The invites are to explain the moral and ethical nature of Israel’s military. The effort once again intended to invite another group of religious leaders to visit the country so as to understand the security threats and fears faced by Israelis daily. I am sure the amount of cement used by Palestinians will be explained and criticized, the threats of ‘Islamic terrorism’ will be expounded upon and links between Hamas, Iran, Hizballah and ISIS will occupy the better part of these meetings while assuring the Muslims attending that they are the ‘good’ Muslims who understand the crisis of the radicals in the Muslim world.   The interfaith dialogue becomes an Islamophobic festival with Israel’s worldview defining who is a ‘good’ or ‘bad’ Muslim while discussion of the events in Gaza becomes secondary since the focus is Israel’s security and interest, not the occupied or under siege Palestinians.

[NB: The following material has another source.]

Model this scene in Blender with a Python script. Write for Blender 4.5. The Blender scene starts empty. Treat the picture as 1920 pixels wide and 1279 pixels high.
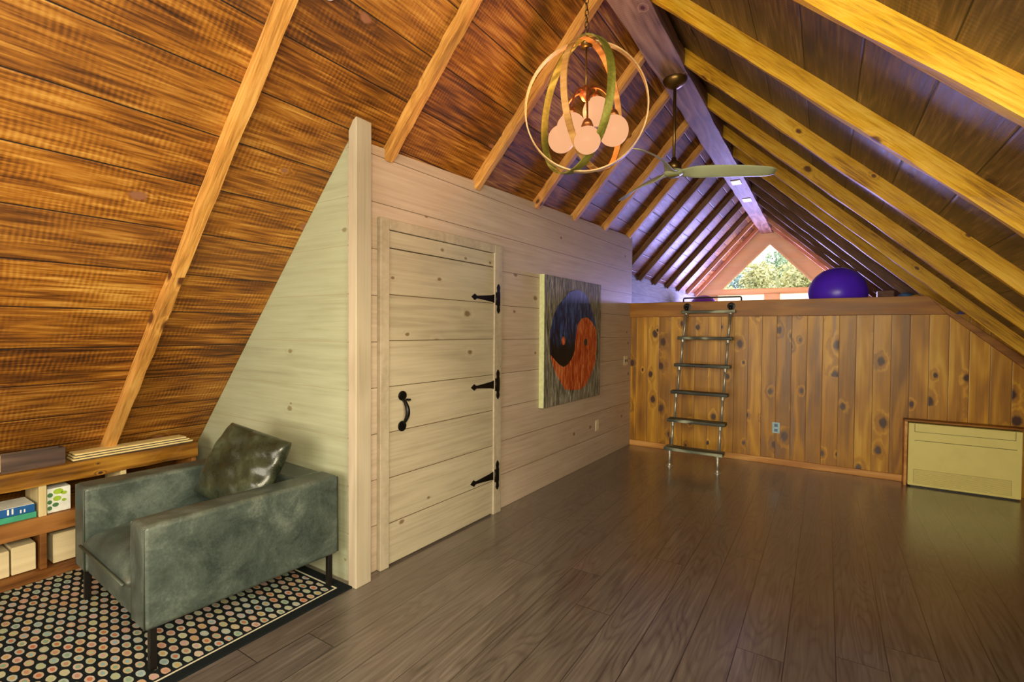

Israel has committed itself to settler colonialism, segregationist apartheid, racist and increasingly ultra-nationalist xenophobic trajectory; thus no closed doors, organic tea and latte filled rooms, breaking bread while observing halal or Kosher guidelines in an interfaith setting will challenge or reverse it. The moral voice for religion is realized when speaking truth to power. MLK challenged America’s religious leadership to break their silence over structural racism and the time is now for clergies of all backgrounds to break away from ‘faith-washing’ Israeli crimes and speak with a prophetic voice calling for an immediate end to Occupation, siege, settlement activities, Apartheid policies and racism. We need a prophetic voice that seeks to usher-in a call for a social justice based interfaith action that demands and supports in words and deeds freedom, liberty and dignity at home and for Palestinians abroad for they are indivisible.